====== Material for this exercise ======

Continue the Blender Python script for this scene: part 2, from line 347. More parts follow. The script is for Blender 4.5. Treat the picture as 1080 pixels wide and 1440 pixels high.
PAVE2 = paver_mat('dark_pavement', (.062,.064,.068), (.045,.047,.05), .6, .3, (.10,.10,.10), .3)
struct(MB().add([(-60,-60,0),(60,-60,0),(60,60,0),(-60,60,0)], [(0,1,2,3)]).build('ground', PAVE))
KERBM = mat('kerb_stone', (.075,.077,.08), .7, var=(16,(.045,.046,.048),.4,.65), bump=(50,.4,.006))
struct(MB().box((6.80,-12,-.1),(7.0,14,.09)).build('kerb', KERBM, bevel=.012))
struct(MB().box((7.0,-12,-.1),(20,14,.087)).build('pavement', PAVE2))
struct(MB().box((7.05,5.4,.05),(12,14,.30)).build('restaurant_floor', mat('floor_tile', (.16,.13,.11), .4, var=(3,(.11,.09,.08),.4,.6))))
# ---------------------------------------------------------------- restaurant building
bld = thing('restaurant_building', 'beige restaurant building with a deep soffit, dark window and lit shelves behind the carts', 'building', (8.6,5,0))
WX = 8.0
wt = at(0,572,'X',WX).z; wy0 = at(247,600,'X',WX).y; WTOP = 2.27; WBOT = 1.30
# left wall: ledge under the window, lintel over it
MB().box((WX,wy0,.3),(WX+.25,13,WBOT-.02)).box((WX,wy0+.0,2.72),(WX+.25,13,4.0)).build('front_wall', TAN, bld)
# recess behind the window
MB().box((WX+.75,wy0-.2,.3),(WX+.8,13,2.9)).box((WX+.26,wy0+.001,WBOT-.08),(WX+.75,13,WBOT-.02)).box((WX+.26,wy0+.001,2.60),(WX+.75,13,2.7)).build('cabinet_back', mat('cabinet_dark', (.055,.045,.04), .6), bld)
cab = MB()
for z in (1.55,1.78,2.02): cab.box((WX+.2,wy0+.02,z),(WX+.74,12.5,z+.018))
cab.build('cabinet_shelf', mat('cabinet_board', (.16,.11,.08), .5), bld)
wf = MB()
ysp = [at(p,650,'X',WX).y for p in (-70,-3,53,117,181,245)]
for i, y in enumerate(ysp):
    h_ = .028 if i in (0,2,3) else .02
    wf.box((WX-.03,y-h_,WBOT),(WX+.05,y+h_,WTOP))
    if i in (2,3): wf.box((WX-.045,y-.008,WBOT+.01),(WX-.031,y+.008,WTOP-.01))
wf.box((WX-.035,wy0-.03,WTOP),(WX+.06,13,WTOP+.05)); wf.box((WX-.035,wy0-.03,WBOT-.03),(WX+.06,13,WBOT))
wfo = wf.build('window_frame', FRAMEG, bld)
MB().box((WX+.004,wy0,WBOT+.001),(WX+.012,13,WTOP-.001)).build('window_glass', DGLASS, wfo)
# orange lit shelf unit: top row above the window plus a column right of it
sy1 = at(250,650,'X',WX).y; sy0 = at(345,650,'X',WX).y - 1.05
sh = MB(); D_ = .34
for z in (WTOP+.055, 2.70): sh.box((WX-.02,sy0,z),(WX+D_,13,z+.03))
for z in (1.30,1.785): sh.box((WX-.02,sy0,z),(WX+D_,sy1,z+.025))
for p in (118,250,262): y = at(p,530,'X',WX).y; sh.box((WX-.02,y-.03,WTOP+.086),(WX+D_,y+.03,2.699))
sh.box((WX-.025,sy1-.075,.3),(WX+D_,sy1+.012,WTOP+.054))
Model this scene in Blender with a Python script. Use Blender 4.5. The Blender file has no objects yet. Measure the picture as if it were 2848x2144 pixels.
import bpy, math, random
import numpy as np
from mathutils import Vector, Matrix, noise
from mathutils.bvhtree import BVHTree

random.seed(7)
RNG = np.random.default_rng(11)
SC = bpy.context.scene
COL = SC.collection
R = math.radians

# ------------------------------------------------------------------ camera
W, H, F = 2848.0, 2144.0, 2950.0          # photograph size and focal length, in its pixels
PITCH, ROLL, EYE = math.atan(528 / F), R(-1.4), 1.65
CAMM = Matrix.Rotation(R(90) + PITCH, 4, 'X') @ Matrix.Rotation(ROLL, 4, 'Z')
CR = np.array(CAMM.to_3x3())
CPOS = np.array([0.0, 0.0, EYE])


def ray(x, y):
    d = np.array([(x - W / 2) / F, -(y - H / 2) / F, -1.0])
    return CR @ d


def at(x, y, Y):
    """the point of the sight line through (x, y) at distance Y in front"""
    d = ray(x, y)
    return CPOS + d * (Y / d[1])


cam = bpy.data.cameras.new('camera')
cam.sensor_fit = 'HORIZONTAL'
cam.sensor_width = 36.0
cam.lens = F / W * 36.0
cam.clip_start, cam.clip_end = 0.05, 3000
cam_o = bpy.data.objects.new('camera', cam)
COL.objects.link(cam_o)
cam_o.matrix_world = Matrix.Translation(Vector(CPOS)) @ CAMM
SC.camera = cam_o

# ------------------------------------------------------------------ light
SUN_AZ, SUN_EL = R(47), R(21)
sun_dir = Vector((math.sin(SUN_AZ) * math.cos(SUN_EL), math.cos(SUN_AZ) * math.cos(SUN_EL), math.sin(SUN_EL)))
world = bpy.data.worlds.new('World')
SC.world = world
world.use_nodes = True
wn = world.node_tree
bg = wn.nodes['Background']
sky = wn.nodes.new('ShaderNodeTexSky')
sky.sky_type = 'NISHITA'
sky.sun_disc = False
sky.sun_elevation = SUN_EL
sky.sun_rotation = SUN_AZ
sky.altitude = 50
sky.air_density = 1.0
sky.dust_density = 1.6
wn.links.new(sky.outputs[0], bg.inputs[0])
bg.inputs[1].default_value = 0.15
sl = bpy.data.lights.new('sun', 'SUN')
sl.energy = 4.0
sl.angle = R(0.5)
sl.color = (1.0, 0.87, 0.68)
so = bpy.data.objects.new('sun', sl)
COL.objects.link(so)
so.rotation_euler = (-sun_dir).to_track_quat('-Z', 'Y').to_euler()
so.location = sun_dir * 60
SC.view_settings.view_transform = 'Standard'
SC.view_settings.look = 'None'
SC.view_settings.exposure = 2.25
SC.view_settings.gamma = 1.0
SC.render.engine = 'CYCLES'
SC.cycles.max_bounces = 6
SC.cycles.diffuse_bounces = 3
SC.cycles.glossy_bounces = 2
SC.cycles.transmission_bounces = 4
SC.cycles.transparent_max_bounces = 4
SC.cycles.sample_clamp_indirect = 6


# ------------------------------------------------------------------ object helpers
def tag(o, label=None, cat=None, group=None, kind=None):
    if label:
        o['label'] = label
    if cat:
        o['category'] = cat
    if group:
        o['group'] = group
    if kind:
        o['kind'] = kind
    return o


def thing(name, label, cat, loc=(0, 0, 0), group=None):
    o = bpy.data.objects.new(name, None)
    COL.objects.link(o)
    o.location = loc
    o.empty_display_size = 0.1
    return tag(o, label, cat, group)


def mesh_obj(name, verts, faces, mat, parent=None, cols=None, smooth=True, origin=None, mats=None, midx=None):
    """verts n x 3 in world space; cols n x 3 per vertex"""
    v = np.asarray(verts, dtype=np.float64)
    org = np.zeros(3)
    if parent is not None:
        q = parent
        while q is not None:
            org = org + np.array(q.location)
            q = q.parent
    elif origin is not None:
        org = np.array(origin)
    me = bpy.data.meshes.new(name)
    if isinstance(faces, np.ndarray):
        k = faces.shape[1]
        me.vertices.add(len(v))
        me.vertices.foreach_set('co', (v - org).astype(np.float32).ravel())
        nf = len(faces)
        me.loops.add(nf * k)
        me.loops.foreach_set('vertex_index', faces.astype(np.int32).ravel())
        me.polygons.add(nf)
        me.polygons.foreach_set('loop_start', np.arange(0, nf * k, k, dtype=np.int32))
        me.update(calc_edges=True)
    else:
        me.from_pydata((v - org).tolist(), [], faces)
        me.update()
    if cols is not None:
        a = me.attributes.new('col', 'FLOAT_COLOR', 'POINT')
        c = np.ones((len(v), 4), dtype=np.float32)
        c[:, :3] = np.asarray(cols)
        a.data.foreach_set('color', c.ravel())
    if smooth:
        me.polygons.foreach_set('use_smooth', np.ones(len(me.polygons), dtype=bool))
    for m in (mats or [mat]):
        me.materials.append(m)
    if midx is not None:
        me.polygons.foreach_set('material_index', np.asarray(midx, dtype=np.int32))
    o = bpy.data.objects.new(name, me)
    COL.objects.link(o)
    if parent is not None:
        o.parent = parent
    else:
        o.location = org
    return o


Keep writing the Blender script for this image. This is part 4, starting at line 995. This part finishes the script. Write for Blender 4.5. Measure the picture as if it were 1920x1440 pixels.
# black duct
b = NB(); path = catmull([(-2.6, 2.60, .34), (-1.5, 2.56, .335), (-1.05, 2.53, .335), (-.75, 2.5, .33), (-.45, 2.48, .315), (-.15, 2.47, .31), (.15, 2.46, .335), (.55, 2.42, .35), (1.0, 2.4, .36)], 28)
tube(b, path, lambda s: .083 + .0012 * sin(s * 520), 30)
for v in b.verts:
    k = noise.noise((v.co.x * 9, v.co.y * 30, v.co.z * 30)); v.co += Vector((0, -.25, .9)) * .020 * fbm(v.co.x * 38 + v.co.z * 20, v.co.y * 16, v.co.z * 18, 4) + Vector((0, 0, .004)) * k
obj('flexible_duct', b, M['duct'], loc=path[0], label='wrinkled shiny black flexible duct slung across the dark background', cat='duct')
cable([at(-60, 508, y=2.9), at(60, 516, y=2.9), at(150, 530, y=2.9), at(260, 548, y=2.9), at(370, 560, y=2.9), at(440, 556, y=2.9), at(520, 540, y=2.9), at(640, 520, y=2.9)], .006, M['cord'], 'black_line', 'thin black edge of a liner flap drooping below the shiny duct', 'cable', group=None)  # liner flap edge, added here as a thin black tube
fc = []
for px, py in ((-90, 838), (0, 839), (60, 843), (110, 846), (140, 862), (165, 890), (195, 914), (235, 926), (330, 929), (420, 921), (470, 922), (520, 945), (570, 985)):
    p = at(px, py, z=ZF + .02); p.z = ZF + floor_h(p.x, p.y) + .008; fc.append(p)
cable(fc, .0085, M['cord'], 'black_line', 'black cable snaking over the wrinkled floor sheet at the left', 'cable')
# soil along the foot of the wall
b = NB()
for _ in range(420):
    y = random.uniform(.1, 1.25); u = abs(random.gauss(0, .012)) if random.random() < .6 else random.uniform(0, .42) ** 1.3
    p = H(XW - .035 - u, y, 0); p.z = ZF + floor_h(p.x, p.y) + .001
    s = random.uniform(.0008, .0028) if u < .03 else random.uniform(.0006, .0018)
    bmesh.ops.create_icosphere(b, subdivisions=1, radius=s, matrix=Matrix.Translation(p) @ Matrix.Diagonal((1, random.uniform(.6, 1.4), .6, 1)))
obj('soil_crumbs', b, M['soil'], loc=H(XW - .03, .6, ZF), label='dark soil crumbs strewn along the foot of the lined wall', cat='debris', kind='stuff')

======

Reproduce, exactly as written, the stretch of lines whose first line is the one with "sh.box((WX-.025,sy1-.075,.3),(WX+D_,sy1+.012,WTOP+.054))" and whose last line is the one with "SC.camera = cam_o".

sh.box((WX-.025,sy1-.075,.3),(WX+D_,sy1+.012,WTOP+.054))
Model this scene in Blender with a Python script. Use Blender 4.5. The Blender file has no objects yet. Measure the picture as if it were 2848x2144 pixels.
import bpy, math, random
import numpy as np
from mathutils import Vector, Matrix, noise
from mathutils.bvhtree import BVHTree

random.seed(7)
RNG = np.random.default_rng(11)
SC = bpy.context.scene
COL = SC.collection
R = math.radians

# ------------------------------------------------------------------ camera
W, H, F = 2848.0, 2144.0, 2950.0          # photograph size and focal length, in its pixels
PITCH, ROLL, EYE = math.atan(528 / F), R(-1.4), 1.65
CAMM = Matrix.Rotation(R(90) + PITCH, 4, 'X') @ Matrix.Rotation(ROLL, 4, 'Z')
CR = np.array(CAMM.to_3x3())
CPOS = np.array([0.0, 0.0, EYE])


def ray(x, y):
    d = np.array([(x - W / 2) / F, -(y - H / 2) / F, -1.0])
    return CR @ d


def at(x, y, Y):
    """the point of the sight line through (x, y) at distance Y in front"""
    d = ray(x, y)
    return CPOS + d * (Y / d[1])


cam = bpy.data.cameras.new('camera')
cam.sensor_fit = 'HORIZONTAL'
cam.sensor_width = 36.0
cam.lens = F / W * 36.0
cam.clip_start, cam.clip_end = 0.05, 3000
cam_o = bpy.data.objects.new('camera', cam)
COL.objects.link(cam_o)
cam_o.matrix_world = Matrix.Translation(Vector(CPOS)) @ CAMM
SC.camera = cam_o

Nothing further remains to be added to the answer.